**PROBLEM TO WORK ON**
Retype all material exactly. Pictures stay out of the copy.

**INFORMATION SHOWN**
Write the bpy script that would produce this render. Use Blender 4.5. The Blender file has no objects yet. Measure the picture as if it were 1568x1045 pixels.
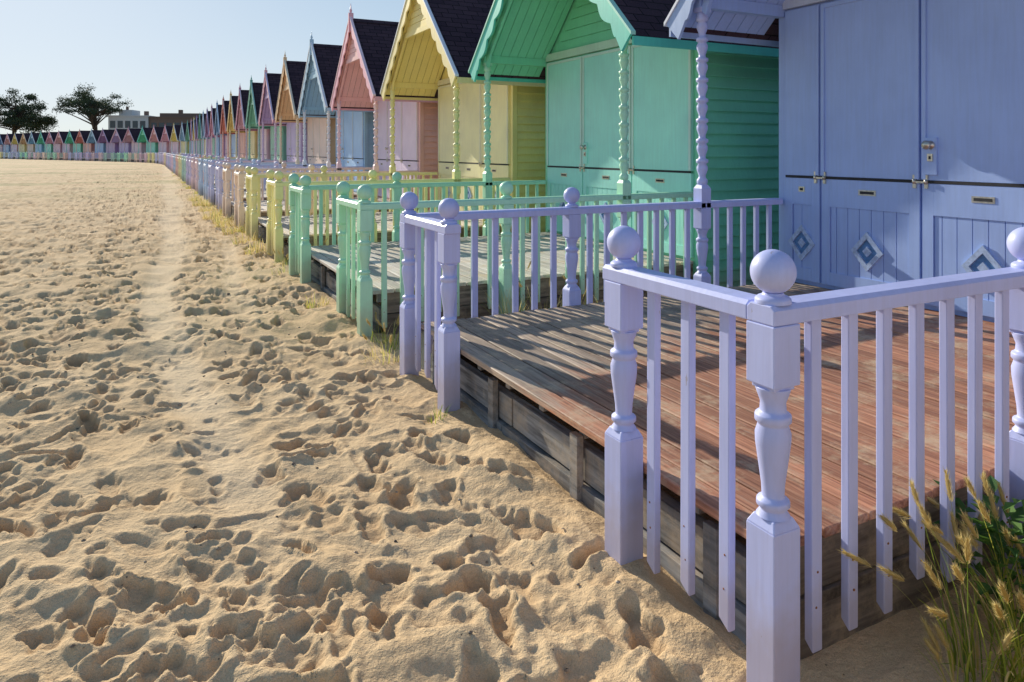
import bpy, math, random
import numpy as np
from mathutils import Vector, Matrix
random.seed(7); rng=np.random.default_rng(11)
scene=bpy.context.scene
coll=scene.collection
R=math.radians
# ------------------------------------------------------------------ helpers
def lin(c):
    out=[]
    for v in c:
        v=v/255.0
        out.append(v/12.92 if v<=0.04045 else ((v+0.055)/1.055)**2.4)
    return tuple(out)+(1.0,)

class MB:
    def __init__(s): s.v=[]; s.f=[]; s.m=[]; s.sm=[]; s.bv=[]
    def add(s,verts,faces,mi=0,smooth=False,bv=0.5):
        o=len(s.v); s.v.extend(verts)
        for f in faces:
            s.f.append(tuple(i+o for i in f)); s.m.append(mi); s.sm.append(smooth); s.bv.append(bv)
    def box(s,x0,x1,y0,y1,z0,z1,mi=0,bv=0.5,taper=0.0):
        t=taper
        v=[(x0,y0,z0),(x1,y0,z0),(x1,y1,z0),(x0,y1,z0),(x0+t,y0+t,z1),(x1-t,y0+t,z1),(x1-t,y1-t,z1),(x0+t,y1-t,z1)]
        f=[(0,3,2,1),(4,5,6,7),(0,1,5,4),(1,2,6,5),(2,3,7,6),(3,0,4,7)]
        s.add(v,f,mi,False,bv)
    def lathe(s,cx,cy,prof,seg=20,mi=0):
        v=[];f=[]
        for (z,r) in prof:
            for k in range(seg):
                a=2*math.pi*k/seg; v.append((cx+r*math.cos(a),cy+r*math.sin(a),z))
        n=len(prof)
        for i in range(n-1):
            for k in range(seg):
                k2=(k+1)%seg
                f.append((i*seg+k,i*seg+k2,(i+1)*seg+k2,(i+1)*seg+k))
        f.append(tuple((n-1)*seg+k for k in range(seg)))
        s.add(v,f,mi,True)
    def extrude(s,poly,axis,a0,a1,mi=0):
        n=len(poly)
        if axis=='x': mk=lambda a,p:(a,p[0],p[1])
        else: mk=lambda a,p:(p[0],a,p[1])
        v=[mk(a0,p) for p in poly]+[mk(a1,p) for p in poly]
        f=[(i,(i+1)%n,n+(i+1)%n,n+i) for i in range(n)]
        f.append(tuple(reversed(range(n)))); f.append(tuple(range(n,2*n)))
        s.add(v,f,mi)
    def mesh(s,name,mats):
        me=bpy.data.meshes.new(name); me.from_pydata(s.v,[],s.f)
        for m in mats: me.materials.append(m)
        me.polygons.foreach_set('material_index',s.m)
        me.polygons.foreach_set('use_smooth',s.sm)
        at=me.attributes.new('bv','FLOAT','FACE'); at.data.foreach_set('value',s.bv)
        me.update()
        return me
def fixn(me):
    import bmesh
    bm=bmesh.new(); bm.from_mesh(me); bmesh.ops.recalc_face_normals(bm,faces=bm.faces); bm.to_mesh(me); bm.free()
def obj(name,me,parent=None,col=None,loc=(0,0,0),rot=0.0):
    o=bpy.data.objects.new(name,me); coll.objects.link(o)
    o.location=loc; o.rotation_euler=(0,0,rot)
    if parent: o.parent=parent
    if col: o.color=col
    return o
# ------------------------------------------------------------------ materials
def newmat(name):
    m=bpy.data.materials.new(name); m.use_nodes=True
    nt=m.node_tree; nt.nodes.clear()
    out=nt.nodes.new('ShaderNodeOutputMaterial'); b=nt.nodes.new('ShaderNodeBsdfPrincipled')
    nt.links.new(b.outputs[0],out.inputs[0])
    return m,nt,b
def N(nt,t,**kw):
    n=nt.nodes.new(t)
    for k,v in kw.items(): setattr(n,k,v)
    return n
def noise(nt,vec,scale,detail=4,rough=0.55):
    n=N(nt,'ShaderNodeTexNoise'); n.inputs['Scale'].default_value=scale; n.inputs['Detail'].default_value=detail
    n.inputs['Roughness'].default_value=rough
    if vec is not None: nt.links.new(vec,n.inputs['Vector'])
    return n.outputs['Fac']
def mapping(nt,vec,scale):
    n=N(nt,'ShaderNodeMapping'); n.inputs['Scale'].default_value=scale; nt.links.new(vec,n.inputs['Vector']); return n.outputs[0]
def ramp(nt,fac,p0,p1,c0=(0,0,0,1),c1=(1,1,1,1)):
    n=N(nt,'ShaderNodeValToRGB'); e=n.color_ramp.elements
    e[0].position=p0; e[1].position=p1; e[0].color=c0; e[1].color=c1
    nt.links.new(fac,n.inputs[0]); return n.outputs[0]
def mix(nt,fac,a,b,bt='MIX'):
    n=N(nt,'ShaderNodeMix',data_type='RGBA',blend_type=bt)
    for s,v in ((n.inputs[0],fac),(n.inputs[6],a),(n.inputs[7],b)):
        if hasattr(v,'links'): nt.links.new(v,s)
        else: s.default_value=v
    return n.outputs[2]
def math_(nt,op,a,b=0.0,clamp=False):
    n=N(nt,'ShaderNodeMath',operation=op); n.use_clamp=clamp
    for s,v in ((n.inputs[0],a),(n.inputs[1],b)):
        if hasattr(v,'links'): nt.links.new(v,s)
        else: s.default_value=v
    return n.outputs[0]
def bump(nt,h,strength,dist,bs,prev=None):
    n=N(nt,'ShaderNodeBump'); n.inputs['Strength'].default_value=strength; n.inputs['Distance'].default_value=dist
    nt.links.new(h,n.inputs['Height'])
    if prev is not None: nt.links.new(prev,n.inputs['Normal'])
    nt.links.new(n.outputs[0],bs.inputs['Normal']); return n.outputs[0]

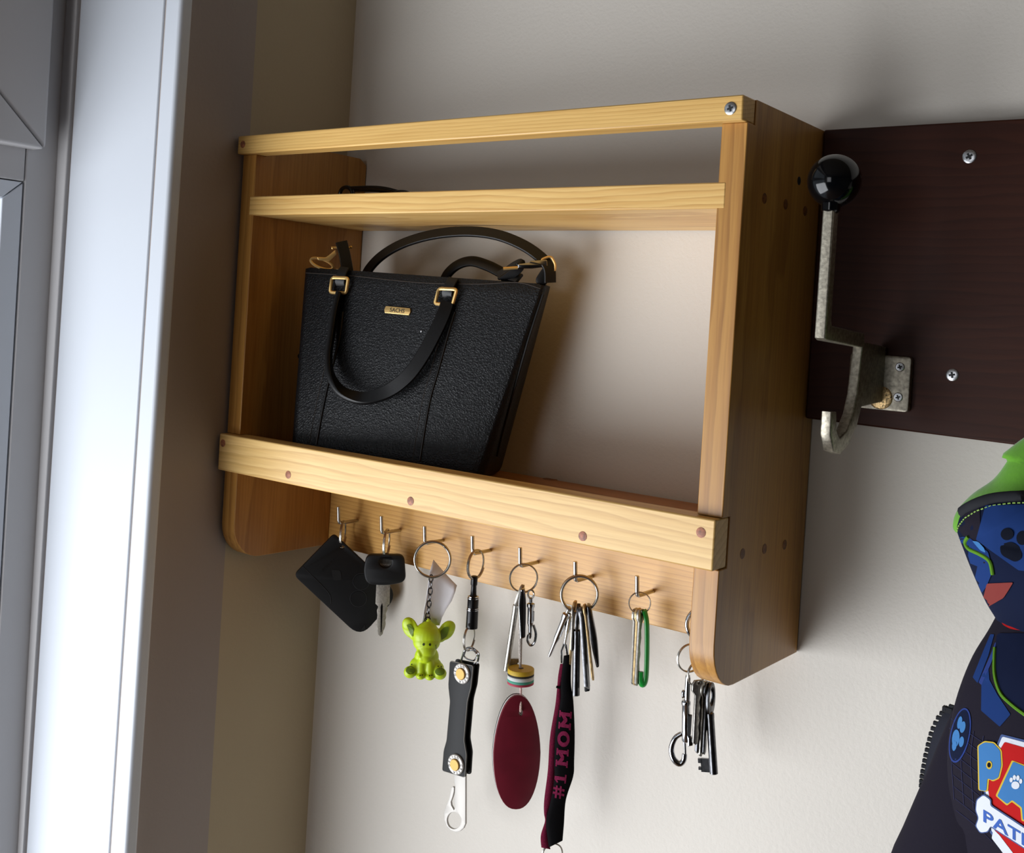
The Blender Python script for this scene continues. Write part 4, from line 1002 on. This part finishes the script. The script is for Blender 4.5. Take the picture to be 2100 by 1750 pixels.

**SOLUTION**
Write the bpy script that would produce this render. Use Blender 4.5. The Blender file has no objects yet. Measure the picture as if it were 1568x1045 pixels.
import bpy, math, random
import numpy as np
from mathutils import Vector, Matrix
random.seed(7); rng=np.random.default_rng(11)
scene=bpy.context.scene
coll=scene.collection
R=math.radians
# ------------------------------------------------------------------ helpers
def lin(c):
    out=[]
    for v in c:
        v=v/255.0
        out.append(v/12.92 if v<=0.04045 else ((v+0.055)/1.055)**2.4)
    return tuple(out)+(1.0,)

class MB:
    def __init__(s): s.v=[]; s.f=[]; s.m=[]; s.sm=[]; s.bv=[]
    def add(s,verts,faces,mi=0,smooth=False,bv=0.5):
        o=len(s.v); s.v.extend(verts)
        for f in faces:
            s.f.append(tuple(i+o for i in f)); s.m.append(mi); s.sm.append(smooth); s.bv.append(bv)
    def box(s,x0,x1,y0,y1,z0,z1,mi=0,bv=0.5,taper=0.0):
        t=taper
        v=[(x0,y0,z0),(x1,y0,z0),(x1,y1,z0),(x0,y1,z0),(x0+t,y0+t,z1),(x1-t,y0+t,z1),(x1-t,y1-t,z1),(x0+t,y1-t,z1)]
        f=[(0,3,2,1),(4,5,6,7),(0,1,5,4),(1,2,6,5),(2,3,7,6),(3,0,4,7)]
        s.add(v,f,mi,False,bv)
    def lathe(s,cx,cy,prof,seg=20,mi=0):
        v=[];f=[]
        for (z,r) in prof:
            for k in range(seg):
                a=2*math.pi*k/seg; v.append((cx+r*math.cos(a),cy+r*math.sin(a),z))
        n=len(prof)
        for i in range(n-1):
            for k in range(seg):
                k2=(k+1)%seg
                f.append((i*seg+k,i*seg+k2,(i+1)*seg+k2,(i+1)*seg+k))
        f.append(tuple((n-1)*seg+k for k in range(seg)))
        s.add(v,f,mi,True)
    def extrude(s,poly,axis,a0,a1,mi=0):
        n=len(poly)
        if axis=='x': mk=lambda a,p:(a,p[0],p[1])
        else: mk=lambda a,p:(p[0],a,p[1])
        v=[mk(a0,p) for p in poly]+[mk(a1,p) for p in poly]
        f=[(i,(i+1)%n,n+(i+1)%n,n+i) for i in range(n)]
        f.append(tuple(reversed(range(n)))); f.append(tuple(range(n,2*n)))
        s.add(v,f,mi)
    def mesh(s,name,mats):
        me=bpy.data.meshes.new(name); me.from_pydata(s.v,[],s.f)
        for m in mats: me.materials.append(m)
        me.polygons.foreach_set('material_index',s.m)
        me.polygons.foreach_set('use_smooth',s.sm)
        at=me.attributes.new('bv','FLOAT','FACE'); at.data.foreach_set('value',s.bv)
        me.update()
        return me
def fixn(me):
    import bmesh
    bm=bmesh.new(); bm.from_mesh(me); bmesh.ops.recalc_face_normals(bm,faces=bm.faces); bm.to_mesh(me); bm.free()
def obj(name,me,parent=None,col=None,loc=(0,0,0),rot=0.0):
    o=bpy.data.objects.new(name,me); coll.objects.link(o)
    o.location=loc; o.rotation_euler=(0,0,rot)
    if parent: o.parent=parent
    if col: o.color=col
    return o
# ------------------------------------------------------------------ materials
def newmat(name):
    m=bpy.data.materials.new(name); m.use_nodes=True
    nt=m.node_tree; nt.nodes.clear()
    out=nt.nodes.new('ShaderNodeOutputMaterial'); b=nt.nodes.new('ShaderNodeBsdfPrincipled')
    nt.links.new(b.outputs[0],out.inputs[0])
    return m,nt,b
def N(nt,t,**kw):
    n=nt.nodes.new(t)
    for k,v in kw.items(): setattr(n,k,v)
    return n
def noise(nt,vec,scale,detail=4,rough=0.55):
    n=N(nt,'ShaderNodeTexNoise'); n.inputs['Scale'].default_value=scale; n.inputs['Detail'].default_value=detail
    n.inputs['Roughness'].default_value=rough
    if vec is not None: nt.links.new(vec,n.inputs['Vector'])
    return n.outputs['Fac']
def mapping(nt,vec,scale):
    n=N(nt,'ShaderNodeMapping'); n.inputs['Scale'].default_value=scale; nt.links.new(vec,n.inputs['Vector']); return n.outputs[0]
def ramp(nt,fac,p0,p1,c0=(0,0,0,1),c1=(1,1,1,1)):
    n=N(nt,'ShaderNodeValToRGB'); e=n.color_ramp.elements
    e[0].position=p0; e[1].position=p1; e[0].color=c0; e[1].color=c1
    nt.links.new(fac,n.inputs[0]); return n.outputs[0]
def mix(nt,fac,a,b,bt='MIX'):
    n=N(nt,'ShaderNodeMix',data_type='RGBA',blend_type=bt)
    for s,v in ((n.inputs[0],fac),(n.inputs[6],a),(n.inputs[7],b)):
        if hasattr(v,'links'): nt.links.new(v,s)
        else: s.default_value=v
    return n.outputs[2]
def math_(nt,op,a,b=0.0,clamp=False):
    n=N(nt,'ShaderNodeMath',operation=op); n.use_clamp=clamp
    for s,v in ((n.inputs[0],a),(n.inputs[1],b)):
        if hasattr(v,'links'): nt.links.new(v,s)
        else: s.default_value=v
    return n.outputs[0]
def bump(nt,h,strength,dist,bs,prev=None):
    n=N(nt,'ShaderNodeBump'); n.inputs['Strength'].default_value=strength; n.inputs['Distance'].default_value=dist
    nt.links.new(h,n.inputs['Height'])
    if prev is not None: nt.links.new(prev,n.inputs['Normal'])
    nt.links.new(n.outputs[0],bs.inputs['Normal']); return n.outputs[0]

The Blender Python script for this scene continues. Write part 4, from line 1002 on. This part finishes the script. The script is for Blender 4.5. Take the picture to be 2100 by 1750 pixels.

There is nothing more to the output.